** What is required **
How many of the lines here include "from"? Answer with a single number.

◇ ◇ ◇ ◇ ◇

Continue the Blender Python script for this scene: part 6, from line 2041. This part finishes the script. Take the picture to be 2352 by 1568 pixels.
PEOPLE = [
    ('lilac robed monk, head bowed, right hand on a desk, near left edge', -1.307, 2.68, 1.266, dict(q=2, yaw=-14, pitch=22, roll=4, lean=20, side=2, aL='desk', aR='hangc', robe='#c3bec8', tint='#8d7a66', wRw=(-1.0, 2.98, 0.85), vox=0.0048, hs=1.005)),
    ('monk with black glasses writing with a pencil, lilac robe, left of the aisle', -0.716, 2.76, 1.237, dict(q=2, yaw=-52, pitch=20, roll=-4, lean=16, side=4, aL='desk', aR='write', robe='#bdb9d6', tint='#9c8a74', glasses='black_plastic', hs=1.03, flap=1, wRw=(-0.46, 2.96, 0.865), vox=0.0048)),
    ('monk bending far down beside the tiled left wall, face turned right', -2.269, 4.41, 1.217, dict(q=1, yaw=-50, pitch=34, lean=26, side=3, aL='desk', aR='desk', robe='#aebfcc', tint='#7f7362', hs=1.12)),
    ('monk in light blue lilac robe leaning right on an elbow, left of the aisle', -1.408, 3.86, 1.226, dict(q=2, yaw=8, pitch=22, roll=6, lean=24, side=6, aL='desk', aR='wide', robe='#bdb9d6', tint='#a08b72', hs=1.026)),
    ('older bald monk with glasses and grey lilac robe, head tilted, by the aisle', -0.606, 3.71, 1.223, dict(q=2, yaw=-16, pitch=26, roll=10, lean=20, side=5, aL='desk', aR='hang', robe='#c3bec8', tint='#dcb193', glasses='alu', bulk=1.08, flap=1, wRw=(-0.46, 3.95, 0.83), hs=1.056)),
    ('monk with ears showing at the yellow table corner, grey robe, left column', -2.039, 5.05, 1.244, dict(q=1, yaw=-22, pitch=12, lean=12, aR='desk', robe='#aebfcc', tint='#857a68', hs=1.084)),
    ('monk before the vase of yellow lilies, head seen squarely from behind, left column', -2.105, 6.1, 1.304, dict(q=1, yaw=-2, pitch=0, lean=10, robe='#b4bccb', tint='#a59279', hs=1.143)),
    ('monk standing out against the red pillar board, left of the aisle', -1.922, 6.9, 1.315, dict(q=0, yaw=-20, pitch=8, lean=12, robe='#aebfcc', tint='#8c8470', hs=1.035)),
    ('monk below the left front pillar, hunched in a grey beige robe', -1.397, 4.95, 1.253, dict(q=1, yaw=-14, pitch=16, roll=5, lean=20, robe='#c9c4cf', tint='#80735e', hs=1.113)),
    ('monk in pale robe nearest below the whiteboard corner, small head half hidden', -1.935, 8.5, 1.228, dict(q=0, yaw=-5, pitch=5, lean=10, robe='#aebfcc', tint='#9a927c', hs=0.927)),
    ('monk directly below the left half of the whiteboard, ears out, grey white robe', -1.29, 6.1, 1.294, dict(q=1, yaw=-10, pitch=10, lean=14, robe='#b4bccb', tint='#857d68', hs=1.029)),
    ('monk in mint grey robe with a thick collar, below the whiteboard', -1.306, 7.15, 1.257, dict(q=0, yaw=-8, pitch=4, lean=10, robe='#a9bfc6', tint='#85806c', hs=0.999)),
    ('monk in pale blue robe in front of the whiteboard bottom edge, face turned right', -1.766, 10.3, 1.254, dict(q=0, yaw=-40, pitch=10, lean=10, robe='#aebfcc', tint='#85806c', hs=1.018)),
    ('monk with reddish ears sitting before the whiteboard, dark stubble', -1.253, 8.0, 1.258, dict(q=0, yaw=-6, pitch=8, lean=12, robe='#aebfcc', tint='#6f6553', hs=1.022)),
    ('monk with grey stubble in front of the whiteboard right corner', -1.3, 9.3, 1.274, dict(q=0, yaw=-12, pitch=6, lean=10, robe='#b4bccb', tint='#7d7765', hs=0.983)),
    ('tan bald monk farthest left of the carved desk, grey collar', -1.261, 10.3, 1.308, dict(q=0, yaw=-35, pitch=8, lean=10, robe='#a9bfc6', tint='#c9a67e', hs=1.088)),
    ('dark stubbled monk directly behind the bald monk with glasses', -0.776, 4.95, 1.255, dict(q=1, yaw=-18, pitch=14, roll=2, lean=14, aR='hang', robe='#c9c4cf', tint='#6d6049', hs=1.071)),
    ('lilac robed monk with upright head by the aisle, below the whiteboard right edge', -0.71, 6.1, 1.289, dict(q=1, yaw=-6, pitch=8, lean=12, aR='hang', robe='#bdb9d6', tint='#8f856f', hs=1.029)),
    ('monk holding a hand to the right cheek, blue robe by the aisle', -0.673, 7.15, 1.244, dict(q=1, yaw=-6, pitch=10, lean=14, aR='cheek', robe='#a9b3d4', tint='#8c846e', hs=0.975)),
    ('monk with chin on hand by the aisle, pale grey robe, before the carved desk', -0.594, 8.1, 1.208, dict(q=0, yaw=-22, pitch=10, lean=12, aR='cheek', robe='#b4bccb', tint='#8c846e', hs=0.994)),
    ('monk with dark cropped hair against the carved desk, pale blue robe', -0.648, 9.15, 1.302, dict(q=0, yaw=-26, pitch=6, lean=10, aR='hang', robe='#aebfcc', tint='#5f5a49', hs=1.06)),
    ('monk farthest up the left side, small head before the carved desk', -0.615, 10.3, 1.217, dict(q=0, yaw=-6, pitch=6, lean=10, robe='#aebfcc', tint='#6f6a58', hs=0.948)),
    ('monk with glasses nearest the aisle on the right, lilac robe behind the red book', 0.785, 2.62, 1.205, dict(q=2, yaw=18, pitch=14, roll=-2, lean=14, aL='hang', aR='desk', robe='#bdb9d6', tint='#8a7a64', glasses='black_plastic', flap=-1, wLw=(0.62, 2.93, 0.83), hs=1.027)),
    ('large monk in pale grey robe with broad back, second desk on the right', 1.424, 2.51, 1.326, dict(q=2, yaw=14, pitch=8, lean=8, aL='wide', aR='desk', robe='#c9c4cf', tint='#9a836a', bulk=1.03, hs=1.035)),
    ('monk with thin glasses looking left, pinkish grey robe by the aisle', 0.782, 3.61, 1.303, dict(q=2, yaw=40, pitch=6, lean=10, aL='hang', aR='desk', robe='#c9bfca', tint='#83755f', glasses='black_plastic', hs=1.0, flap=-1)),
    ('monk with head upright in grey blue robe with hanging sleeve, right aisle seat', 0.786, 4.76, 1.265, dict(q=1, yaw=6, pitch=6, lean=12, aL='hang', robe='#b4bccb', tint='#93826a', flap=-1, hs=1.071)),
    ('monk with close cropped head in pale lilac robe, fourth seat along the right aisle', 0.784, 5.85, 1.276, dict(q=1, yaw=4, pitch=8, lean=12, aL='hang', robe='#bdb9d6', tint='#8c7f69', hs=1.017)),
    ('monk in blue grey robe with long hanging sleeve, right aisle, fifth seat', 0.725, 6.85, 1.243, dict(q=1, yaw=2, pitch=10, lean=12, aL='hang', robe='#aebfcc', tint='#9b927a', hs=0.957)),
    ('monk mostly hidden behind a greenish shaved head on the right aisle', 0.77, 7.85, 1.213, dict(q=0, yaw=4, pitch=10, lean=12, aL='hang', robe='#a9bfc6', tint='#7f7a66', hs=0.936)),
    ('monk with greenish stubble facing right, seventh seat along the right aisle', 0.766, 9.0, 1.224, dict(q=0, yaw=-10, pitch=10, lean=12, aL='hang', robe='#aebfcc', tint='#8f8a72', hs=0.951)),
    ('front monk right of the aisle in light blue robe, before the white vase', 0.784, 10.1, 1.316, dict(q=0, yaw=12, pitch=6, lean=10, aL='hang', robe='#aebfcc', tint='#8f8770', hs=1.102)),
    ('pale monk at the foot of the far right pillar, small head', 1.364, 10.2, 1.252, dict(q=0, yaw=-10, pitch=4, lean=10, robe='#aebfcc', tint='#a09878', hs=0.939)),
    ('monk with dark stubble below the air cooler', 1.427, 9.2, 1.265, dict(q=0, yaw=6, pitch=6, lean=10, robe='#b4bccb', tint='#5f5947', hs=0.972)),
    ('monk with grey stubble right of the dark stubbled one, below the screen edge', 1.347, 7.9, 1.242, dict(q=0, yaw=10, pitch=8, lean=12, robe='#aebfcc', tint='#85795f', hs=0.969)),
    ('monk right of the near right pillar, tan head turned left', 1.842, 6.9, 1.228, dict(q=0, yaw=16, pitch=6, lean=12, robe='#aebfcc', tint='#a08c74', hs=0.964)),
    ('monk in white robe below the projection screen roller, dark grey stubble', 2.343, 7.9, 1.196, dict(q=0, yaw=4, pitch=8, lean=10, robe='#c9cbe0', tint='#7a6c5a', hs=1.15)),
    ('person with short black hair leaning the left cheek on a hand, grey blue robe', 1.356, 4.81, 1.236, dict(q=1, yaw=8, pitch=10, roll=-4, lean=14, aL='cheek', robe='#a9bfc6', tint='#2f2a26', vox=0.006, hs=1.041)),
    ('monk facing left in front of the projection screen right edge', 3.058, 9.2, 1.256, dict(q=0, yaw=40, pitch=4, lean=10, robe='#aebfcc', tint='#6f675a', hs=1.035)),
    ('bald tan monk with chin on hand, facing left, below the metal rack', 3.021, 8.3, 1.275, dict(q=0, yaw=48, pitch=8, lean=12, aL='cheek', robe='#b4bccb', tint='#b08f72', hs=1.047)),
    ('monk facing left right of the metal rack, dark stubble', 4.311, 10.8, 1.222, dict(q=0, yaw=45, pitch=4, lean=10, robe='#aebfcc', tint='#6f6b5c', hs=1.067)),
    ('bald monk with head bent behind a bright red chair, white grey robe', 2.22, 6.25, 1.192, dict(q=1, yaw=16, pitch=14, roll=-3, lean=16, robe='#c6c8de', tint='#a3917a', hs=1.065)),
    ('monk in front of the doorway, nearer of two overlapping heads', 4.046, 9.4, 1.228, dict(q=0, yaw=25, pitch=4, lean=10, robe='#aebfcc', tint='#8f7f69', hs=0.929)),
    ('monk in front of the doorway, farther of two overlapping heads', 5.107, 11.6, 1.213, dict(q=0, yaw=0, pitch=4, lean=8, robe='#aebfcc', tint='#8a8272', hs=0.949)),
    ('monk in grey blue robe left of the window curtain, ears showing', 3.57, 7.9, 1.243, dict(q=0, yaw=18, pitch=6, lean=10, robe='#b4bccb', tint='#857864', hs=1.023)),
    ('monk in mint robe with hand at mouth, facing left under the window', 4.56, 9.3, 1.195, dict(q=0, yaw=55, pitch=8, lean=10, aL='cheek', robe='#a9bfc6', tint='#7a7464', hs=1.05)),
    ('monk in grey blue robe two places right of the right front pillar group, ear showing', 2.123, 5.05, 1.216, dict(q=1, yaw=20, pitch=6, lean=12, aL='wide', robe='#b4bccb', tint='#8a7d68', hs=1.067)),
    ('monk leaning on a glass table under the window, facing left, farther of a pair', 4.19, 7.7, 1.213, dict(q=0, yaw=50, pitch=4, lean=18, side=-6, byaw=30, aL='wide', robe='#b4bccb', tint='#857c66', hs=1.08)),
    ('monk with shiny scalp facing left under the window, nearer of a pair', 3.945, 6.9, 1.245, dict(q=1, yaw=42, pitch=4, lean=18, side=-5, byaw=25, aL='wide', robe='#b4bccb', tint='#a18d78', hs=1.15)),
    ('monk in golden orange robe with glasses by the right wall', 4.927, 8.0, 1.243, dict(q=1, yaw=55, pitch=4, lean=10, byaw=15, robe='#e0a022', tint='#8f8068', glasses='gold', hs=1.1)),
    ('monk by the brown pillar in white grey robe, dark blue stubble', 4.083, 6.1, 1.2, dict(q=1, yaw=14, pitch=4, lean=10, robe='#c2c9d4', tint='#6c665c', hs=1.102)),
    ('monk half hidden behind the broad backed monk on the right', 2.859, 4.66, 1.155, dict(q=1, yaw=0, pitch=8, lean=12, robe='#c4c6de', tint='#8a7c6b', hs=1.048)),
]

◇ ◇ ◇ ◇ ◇

** Response **
2